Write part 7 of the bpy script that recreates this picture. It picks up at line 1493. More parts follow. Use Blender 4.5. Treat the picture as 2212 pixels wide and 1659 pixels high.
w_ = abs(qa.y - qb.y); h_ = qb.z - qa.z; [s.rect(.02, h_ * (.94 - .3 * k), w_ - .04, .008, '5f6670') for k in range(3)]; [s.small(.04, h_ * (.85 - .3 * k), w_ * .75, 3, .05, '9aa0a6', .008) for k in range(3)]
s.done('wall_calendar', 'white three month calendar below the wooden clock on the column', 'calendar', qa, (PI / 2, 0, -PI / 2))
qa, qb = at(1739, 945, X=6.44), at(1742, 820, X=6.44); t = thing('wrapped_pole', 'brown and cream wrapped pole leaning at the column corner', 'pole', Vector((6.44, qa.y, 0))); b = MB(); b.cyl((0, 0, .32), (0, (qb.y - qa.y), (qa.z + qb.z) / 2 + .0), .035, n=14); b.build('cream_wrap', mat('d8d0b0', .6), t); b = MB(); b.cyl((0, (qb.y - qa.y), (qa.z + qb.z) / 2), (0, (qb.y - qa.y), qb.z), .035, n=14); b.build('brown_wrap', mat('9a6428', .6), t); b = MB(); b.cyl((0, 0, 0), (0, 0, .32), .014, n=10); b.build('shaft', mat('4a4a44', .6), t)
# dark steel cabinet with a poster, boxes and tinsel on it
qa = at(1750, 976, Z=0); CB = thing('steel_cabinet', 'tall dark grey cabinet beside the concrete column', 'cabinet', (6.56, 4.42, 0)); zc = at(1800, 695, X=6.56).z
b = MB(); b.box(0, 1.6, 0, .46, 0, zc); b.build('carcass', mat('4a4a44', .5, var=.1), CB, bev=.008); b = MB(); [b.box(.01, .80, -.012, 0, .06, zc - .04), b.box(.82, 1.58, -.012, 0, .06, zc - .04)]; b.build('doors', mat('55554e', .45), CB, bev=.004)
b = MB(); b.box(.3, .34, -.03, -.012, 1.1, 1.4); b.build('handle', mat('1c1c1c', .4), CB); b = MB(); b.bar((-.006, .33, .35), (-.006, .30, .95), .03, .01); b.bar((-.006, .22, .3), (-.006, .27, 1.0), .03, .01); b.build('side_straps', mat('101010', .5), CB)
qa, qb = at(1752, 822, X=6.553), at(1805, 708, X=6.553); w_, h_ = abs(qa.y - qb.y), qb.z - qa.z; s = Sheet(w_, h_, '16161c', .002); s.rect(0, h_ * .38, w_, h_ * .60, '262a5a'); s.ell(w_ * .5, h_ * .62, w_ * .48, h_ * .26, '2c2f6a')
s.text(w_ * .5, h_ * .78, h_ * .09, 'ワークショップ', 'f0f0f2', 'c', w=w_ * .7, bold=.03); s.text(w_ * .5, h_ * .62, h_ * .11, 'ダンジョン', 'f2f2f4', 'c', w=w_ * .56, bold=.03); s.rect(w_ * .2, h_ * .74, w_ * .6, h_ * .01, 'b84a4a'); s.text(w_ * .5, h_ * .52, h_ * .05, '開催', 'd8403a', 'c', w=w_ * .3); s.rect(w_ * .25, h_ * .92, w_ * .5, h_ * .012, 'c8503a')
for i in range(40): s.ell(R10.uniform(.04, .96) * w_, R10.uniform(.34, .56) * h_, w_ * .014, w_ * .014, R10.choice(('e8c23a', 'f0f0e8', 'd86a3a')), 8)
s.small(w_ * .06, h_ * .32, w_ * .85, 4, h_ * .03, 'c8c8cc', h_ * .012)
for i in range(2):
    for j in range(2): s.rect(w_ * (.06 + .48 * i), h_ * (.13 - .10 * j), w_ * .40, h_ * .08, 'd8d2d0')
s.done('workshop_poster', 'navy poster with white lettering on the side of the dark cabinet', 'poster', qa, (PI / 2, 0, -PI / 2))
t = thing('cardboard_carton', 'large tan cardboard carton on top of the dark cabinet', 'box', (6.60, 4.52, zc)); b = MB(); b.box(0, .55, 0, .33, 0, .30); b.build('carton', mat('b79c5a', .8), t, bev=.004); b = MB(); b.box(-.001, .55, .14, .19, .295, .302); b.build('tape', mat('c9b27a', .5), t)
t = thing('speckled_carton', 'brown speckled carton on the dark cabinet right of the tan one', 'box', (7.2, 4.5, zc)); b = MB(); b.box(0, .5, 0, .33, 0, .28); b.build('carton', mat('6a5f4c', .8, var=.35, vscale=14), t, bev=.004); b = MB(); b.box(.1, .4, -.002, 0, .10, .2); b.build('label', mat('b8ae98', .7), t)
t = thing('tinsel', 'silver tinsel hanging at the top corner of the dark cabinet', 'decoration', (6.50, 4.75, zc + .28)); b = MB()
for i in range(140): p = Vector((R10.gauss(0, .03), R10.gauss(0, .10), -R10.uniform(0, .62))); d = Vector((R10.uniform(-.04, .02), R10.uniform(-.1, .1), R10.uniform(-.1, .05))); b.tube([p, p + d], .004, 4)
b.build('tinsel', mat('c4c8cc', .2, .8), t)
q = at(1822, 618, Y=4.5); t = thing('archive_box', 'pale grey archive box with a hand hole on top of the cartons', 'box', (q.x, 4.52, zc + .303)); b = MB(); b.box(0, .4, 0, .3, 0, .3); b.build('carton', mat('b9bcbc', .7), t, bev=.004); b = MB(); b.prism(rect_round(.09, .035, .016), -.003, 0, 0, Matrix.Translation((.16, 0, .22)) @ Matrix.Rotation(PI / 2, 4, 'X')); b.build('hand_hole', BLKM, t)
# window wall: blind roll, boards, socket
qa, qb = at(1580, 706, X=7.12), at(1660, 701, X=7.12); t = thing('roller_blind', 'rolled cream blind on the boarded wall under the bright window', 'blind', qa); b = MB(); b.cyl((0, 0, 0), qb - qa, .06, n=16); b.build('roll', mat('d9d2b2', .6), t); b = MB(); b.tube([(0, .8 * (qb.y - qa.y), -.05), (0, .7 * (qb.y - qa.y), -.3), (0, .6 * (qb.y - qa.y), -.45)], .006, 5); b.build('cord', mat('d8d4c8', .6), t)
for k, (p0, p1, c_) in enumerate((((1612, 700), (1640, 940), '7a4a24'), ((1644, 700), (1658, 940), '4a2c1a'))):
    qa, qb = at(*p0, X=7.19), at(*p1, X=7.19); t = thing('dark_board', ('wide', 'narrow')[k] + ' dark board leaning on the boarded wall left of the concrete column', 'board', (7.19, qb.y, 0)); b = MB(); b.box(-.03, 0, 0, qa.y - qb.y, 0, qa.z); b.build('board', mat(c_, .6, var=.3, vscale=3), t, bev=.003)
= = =
**YOUR GOAL:** Repeat the listing exactly, from its first line to its last.

**ANSWER TO THIS EXERCISE:**
Write part 7 of the bpy script that recreates this picture. It picks up at line 1493. More parts follow. Use Blender 4.5. Treat the picture as 2212 pixels wide and 1659 pixels high.
w_ = abs(qa.y - qb.y); h_ = qb.z - qa.z; [s.rect(.02, h_ * (.94 - .3 * k), w_ - .04, .008, '5f6670') for k in range(3)]; [s.small(.04, h_ * (.85 - .3 * k), w_ * .75, 3, .05, '9aa0a6', .008) for k in range(3)]
s.done('wall_calendar', 'white three month calendar below the wooden clock on the column', 'calendar', qa, (PI / 2, 0, -PI / 2))
qa, qb = at(1739, 945, X=6.44), at(1742, 820, X=6.44); t = thing('wrapped_pole', 'brown and cream wrapped pole leaning at the column corner', 'pole', Vector((6.44, qa.y, 0))); b = MB(); b.cyl((0, 0, .32), (0, (qb.y - qa.y), (qa.z + qb.z) / 2 + .0), .035, n=14); b.build('cream_wrap', mat('d8d0b0', .6), t); b = MB(); b.cyl((0, (qb.y - qa.y), (qa.z + qb.z) / 2), (0, (qb.y - qa.y), qb.z), .035, n=14); b.build('brown_wrap', mat('9a6428', .6), t); b = MB(); b.cyl((0, 0, 0), (0, 0, .32), .014, n=10); b.build('shaft', mat('4a4a44', .6), t)
# dark steel cabinet with a poster, boxes and tinsel on it
qa = at(1750, 976, Z=0); CB = thing('steel_cabinet', 'tall dark grey cabinet beside the concrete column', 'cabinet', (6.56, 4.42, 0)); zc = at(1800, 695, X=6.56).z
b = MB(); b.box(0, 1.6, 0, .46, 0, zc); b.build('carcass', mat('4a4a44', .5, var=.1), CB, bev=.008); b = MB(); [b.box(.01, .80, -.012, 0, .06, zc - .04), b.box(.82, 1.58, -.012, 0, .06, zc - .04)]; b.build('doors', mat('55554e', .45), CB, bev=.004)
b = MB(); b.box(.3, .34, -.03, -.012, 1.1, 1.4); b.build('handle', mat('1c1c1c', .4), CB); b = MB(); b.bar((-.006, .33, .35), (-.006, .30, .95), .03, .01); b.bar((-.006, .22, .3), (-.006, .27, 1.0), .03, .01); b.build('side_straps', mat('101010', .5), CB)
qa, qb = at(1752, 822, X=6.553), at(1805, 708, X=6.553); w_, h_ = abs(qa.y - qb.y), qb.z - qa.z; s = Sheet(w_, h_, '16161c', .002); s.rect(0, h_ * .38, w_, h_ * .60, '262a5a'); s.ell(w_ * .5, h_ * .62, w_ * .48, h_ * .26, '2c2f6a')
s.text(w_ * .5, h_ * .78, h_ * .09, 'ワークショップ', 'f0f0f2', 'c', w=w_ * .7, bold=.03); s.text(w_ * .5, h_ * .62, h_ * .11, 'ダンジョン', 'f2f2f4', 'c', w=w_ * .56, bold=.03); s.rect(w_ * .2, h_ * .74, w_ * .6, h_ * .01, 'b84a4a'); s.text(w_ * .5, h_ * .52, h_ * .05, '開催', 'd8403a', 'c', w=w_ * .3); s.rect(w_ * .25, h_ * .92, w_ * .5, h_ * .012, 'c8503a')
for i in range(40): s.ell(R10.uniform(.04, .96) * w_, R10.uniform(.34, .56) * h_, w_ * .014, w_ * .014, R10.choice(('e8c23a', 'f0f0e8', 'd86a3a')), 8)
s.small(w_ * .06, h_ * .32, w_ * .85, 4, h_ * .03, 'c8c8cc', h_ * .012)
for i in range(2):
    for j in range(2): s.rect(w_ * (.06 + .48 * i), h_ * (.13 - .10 * j), w_ * .40, h_ * .08, 'd8d2d0')
s.done('workshop_poster', 'navy poster with white lettering on the side of the dark cabinet', 'poster', qa, (PI / 2, 0, -PI / 2))
t = thing('cardboard_carton', 'large tan cardboard carton on top of the dark cabinet', 'box', (6.60, 4.52, zc)); b = MB(); b.box(0, .55, 0, .33, 0, .30); b.build('carton', mat('b79c5a', .8), t, bev=.004); b = MB(); b.box(-.001, .55, .14, .19, .295, .302); b.build('tape', mat('c9b27a', .5), t)
t = thing('speckled_carton', 'brown speckled carton on the dark cabinet right of the tan one', 'box', (7.2, 4.5, zc)); b = MB(); b.box(0, .5, 0, .33, 0, .28); b.build('carton', mat('6a5f4c', .8, var=.35, vscale=14), t, bev=.004); b = MB(); b.box(.1, .4, -.002, 0, .10, .2); b.build('label', mat('b8ae98', .7), t)
t = thing('tinsel', 'silver tinsel hanging at the top corner of the dark cabinet', 'decoration', (6.50, 4.75, zc + .28)); b = MB()
for i in range(140): p = Vector((R10.gauss(0, .03), R10.gauss(0, .10), -R10.uniform(0, .62))); d = Vector((R10.uniform(-.04, .02), R10.uniform(-.1, .1), R10.uniform(-.1, .05))); b.tube([p, p + d], .004, 4)
b.build('tinsel', mat('c4c8cc', .2, .8), t)
q = at(1822, 618, Y=4.5); t = thing('archive_box', 'pale grey archive box with a hand hole on top of the cartons', 'box', (q.x, 4.52, zc + .303)); b = MB(); b.box(0, .4, 0, .3, 0, .3); b.build('carton', mat('b9bcbc', .7), t, bev=.004); b = MB(); b.prism(rect_round(.09, .035, .016), -.003, 0, 0, Matrix.Translation((.16, 0, .22)) @ Matrix.Rotation(PI / 2, 4, 'X')); b.build('hand_hole', BLKM, t)
# window wall: blind roll, boards, socket
qa, qb = at(1580, 706, X=7.12), at(1660, 701, X=7.12); t = thing('roller_blind', 'rolled cream blind on the boarded wall under the bright window', 'blind', qa); b = MB(); b.cyl((0, 0, 0), qb - qa, .06, n=16); b.build('roll', mat('d9d2b2', .6), t); b = MB(); b.tube([(0, .8 * (qb.y - qa.y), -.05), (0, .7 * (qb.y - qa.y), -.3), (0, .6 * (qb.y - qa.y), -.45)], .006, 5); b.build('cord', mat('d8d4c8', .6), t)
for k, (p0, p1, c_) in enumerate((((1612, 700), (1640, 940), '7a4a24'), ((1644, 700), (1658, 940), '4a2c1a'))):
    qa, qb = at(*p0, X=7.19), at(*p1, X=7.19); t = thing('dark_board', ('wide', 'narrow')[k] + ' dark board leaning on the boarded wall left of the concrete column', 'board', (7.19, qb.y, 0)); b = MB(); b.box(-.03, 0, 0, qa.y - qb.y, 0, qa.z); b.build('board', mat(c_, .6, var=.3, vscale=3), t, bev=.003)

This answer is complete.